Speaking at a press Q&A session at Dreamforce in San Francisco, Virgin America CEO David Cush said the company is also looking to get its customers more involved with the brand through increased social activity.

Cush added that the biggest barrier competitors have to adopting employee social networks such as Salesforce’s Chatter or Microsoft’s Yammer is “legacy systems, legacy thought processes and legacy people”.

He added: “Traditional airlines are very command oriented – a lot of guys are from the military – we want to promote communication across groups and collaboration [which is] all part of building our culture. Hopefully after that we can integrate the customers directly into those conversations.”

Virgin America today (20 September) launches a digital marketing campaign that offers its customers the opportunity to take a photo of their flight experience, which is directly uploaded to Instagram. Customers can then opt to tweet the company’s Twitter account for their photo to be uploaded onto Virgin America’s billboard at New York’s Time Square. They can then share an image of their photo in the location on their own social media accounts.

Cush said the campaign symbolises how it is looking to get people, both inside the company and its customers, involved with the brand.

Virgin America is also exploring using Salesforce’s CRM technology to send social media influencers highly personalised messages when they are on the plane or at the airport in the hope that they share their good customer service experiences with others.

In an earlier keynote at the event, Salesforce demoed a customer tweeting about being worried about missing a flight.
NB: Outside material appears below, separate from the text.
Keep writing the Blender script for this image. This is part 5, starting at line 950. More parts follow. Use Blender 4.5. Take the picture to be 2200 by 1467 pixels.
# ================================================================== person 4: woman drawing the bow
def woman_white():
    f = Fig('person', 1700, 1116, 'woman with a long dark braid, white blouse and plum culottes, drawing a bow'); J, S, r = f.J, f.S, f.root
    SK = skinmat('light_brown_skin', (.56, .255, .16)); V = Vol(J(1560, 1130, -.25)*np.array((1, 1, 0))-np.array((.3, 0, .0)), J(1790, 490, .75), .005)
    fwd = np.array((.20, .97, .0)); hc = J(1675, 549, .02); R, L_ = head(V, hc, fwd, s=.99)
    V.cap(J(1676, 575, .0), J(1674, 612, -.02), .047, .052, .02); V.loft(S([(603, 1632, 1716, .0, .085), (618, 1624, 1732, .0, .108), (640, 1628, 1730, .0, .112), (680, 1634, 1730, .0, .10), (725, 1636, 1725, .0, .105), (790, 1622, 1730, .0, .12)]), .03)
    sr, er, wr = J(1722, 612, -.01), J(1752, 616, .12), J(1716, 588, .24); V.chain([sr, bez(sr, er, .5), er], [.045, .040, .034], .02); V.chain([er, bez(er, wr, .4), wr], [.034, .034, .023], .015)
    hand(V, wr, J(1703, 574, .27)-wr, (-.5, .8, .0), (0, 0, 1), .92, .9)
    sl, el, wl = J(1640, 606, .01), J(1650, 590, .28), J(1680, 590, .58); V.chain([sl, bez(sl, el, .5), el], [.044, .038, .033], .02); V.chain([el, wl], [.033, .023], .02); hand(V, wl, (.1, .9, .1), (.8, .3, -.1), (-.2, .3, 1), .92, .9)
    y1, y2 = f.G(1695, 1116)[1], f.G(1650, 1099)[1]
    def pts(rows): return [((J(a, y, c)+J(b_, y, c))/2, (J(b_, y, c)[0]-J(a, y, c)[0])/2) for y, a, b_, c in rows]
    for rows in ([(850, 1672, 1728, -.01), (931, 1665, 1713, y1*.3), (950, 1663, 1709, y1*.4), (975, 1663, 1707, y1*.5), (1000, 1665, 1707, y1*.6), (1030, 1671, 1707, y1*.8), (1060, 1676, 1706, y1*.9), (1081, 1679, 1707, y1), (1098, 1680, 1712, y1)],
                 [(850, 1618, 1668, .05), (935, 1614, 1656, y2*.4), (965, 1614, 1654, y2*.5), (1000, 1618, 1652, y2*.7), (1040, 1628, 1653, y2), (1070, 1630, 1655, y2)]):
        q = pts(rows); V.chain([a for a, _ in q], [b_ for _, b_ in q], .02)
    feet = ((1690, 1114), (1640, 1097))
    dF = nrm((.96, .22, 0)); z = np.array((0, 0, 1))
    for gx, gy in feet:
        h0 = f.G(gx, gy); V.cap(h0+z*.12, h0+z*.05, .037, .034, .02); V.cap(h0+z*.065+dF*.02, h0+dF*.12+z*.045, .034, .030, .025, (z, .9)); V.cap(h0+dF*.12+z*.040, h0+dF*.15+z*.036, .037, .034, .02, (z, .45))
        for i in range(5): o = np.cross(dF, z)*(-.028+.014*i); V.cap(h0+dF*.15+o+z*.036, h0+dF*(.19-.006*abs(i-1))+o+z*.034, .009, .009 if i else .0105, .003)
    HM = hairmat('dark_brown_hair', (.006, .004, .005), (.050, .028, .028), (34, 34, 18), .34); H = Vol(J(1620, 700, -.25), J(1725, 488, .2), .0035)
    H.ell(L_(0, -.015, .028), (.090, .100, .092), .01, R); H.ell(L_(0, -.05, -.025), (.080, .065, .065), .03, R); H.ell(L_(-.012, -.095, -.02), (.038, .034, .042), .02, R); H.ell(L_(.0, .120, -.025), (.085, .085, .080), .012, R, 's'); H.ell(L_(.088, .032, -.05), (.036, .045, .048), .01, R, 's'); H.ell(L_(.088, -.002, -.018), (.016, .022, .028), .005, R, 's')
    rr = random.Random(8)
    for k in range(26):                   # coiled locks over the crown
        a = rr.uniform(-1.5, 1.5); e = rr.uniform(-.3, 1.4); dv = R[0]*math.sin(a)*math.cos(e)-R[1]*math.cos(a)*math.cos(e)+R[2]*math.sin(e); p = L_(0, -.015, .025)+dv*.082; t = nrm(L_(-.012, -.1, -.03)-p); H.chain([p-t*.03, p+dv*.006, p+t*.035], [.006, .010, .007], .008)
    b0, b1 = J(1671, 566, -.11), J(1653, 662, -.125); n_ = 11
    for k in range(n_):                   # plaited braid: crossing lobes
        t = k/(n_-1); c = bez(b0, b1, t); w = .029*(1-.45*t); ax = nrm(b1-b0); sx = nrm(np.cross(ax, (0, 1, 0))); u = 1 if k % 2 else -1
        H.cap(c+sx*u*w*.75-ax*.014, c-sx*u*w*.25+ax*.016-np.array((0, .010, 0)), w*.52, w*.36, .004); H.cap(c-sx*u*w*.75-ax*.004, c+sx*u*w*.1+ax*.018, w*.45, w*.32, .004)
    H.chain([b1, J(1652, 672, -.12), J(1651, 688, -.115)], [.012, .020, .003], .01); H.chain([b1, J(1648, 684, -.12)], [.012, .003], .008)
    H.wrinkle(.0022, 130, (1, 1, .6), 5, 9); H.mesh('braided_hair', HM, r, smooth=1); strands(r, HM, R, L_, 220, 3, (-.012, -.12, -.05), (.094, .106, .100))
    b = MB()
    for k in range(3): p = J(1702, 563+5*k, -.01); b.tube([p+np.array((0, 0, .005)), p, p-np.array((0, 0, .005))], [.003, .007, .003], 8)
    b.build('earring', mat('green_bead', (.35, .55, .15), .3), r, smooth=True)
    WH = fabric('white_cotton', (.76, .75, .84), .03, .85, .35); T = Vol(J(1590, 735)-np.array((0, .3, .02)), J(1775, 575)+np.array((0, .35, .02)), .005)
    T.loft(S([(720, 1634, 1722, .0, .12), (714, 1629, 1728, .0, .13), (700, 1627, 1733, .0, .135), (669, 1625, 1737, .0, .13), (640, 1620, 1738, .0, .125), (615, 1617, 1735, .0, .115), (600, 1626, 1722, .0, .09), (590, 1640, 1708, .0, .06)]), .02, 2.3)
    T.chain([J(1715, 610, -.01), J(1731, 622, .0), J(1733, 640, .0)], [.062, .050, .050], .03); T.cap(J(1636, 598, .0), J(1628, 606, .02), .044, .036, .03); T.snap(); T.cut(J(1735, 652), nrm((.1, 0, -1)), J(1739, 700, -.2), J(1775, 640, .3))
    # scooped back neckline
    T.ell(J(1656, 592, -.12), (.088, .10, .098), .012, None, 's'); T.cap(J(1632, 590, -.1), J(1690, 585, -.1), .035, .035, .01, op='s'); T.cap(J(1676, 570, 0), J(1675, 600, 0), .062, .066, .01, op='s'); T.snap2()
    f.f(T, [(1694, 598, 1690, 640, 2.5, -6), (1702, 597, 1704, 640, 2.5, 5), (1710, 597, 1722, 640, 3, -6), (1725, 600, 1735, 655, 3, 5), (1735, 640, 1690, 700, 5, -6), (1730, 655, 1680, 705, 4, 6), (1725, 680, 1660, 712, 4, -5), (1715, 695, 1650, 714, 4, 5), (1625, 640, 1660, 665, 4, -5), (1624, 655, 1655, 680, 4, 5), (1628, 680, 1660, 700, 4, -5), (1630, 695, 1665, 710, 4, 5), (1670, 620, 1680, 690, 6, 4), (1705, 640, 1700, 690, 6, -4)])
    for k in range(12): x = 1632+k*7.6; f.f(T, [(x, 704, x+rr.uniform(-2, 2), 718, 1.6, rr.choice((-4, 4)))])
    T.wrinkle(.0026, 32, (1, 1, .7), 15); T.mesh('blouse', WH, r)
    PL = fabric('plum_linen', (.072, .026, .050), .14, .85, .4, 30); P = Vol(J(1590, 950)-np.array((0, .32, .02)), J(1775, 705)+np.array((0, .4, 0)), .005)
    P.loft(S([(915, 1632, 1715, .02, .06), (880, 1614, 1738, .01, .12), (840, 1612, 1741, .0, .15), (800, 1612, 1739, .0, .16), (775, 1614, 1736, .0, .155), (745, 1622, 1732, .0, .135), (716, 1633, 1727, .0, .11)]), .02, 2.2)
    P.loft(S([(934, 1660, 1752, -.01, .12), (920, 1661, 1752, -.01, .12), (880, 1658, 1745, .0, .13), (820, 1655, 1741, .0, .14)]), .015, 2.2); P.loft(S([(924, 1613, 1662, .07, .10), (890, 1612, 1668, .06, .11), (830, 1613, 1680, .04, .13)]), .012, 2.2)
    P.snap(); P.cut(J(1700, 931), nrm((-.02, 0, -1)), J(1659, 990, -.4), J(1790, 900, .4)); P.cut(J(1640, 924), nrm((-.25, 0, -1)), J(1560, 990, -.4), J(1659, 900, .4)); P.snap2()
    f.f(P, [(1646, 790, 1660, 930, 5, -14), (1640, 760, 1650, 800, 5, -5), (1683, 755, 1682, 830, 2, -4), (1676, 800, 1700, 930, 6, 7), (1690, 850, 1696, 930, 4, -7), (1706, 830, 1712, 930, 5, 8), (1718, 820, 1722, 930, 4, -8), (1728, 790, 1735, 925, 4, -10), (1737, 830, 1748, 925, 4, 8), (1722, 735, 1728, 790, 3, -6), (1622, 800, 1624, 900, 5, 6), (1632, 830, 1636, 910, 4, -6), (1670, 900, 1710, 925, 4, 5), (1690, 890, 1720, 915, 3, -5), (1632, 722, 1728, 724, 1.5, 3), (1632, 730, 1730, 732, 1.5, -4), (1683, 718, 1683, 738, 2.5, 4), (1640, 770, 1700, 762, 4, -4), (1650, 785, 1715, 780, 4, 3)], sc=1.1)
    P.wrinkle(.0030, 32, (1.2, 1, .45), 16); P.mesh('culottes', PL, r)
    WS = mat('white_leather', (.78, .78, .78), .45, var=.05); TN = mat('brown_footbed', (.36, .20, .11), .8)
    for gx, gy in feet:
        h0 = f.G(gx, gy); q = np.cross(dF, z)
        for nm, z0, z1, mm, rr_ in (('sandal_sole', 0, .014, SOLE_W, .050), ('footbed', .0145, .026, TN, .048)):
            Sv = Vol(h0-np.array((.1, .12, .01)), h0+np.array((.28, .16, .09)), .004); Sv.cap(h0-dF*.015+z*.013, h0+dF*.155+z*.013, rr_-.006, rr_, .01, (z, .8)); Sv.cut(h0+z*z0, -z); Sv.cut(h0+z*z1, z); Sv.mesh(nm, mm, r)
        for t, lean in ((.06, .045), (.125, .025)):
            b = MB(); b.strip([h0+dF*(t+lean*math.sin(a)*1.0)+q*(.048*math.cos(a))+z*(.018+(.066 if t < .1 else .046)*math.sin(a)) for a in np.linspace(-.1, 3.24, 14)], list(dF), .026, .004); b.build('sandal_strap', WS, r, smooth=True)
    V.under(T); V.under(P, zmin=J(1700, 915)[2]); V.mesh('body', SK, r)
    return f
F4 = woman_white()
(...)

The customer could then be served a communication on the screen in front of their seat with their social media profile image and information on how they can make their next connection.

The CRM dashboard provides customer service executives with information about that customer’s last three interactions on social media and their flight history, meaning they can easily send targeted communications.

Cush said such software offers “easy to quantify” cost savings and decreases the amount it needs to advertise flights via Google AdWords or with third party travel agents because having a direct relationship with customers can result in direct bookings.

Being a small and relatively new airline allows Virgin America to be more “nimble” with its approach towards social than some of its rivals, Cush said.

He added: “My gut feel is as we go through this generational change if [our competitors] don’t jump on the bandwagon quickly it’ll be like TV, but their customer base is ageing and at some point they just won’t be there.

“Investing in communicating with your people and culture isn’t as important to big established guys but at some point they’ll wake up and realise they need to invest more in it.”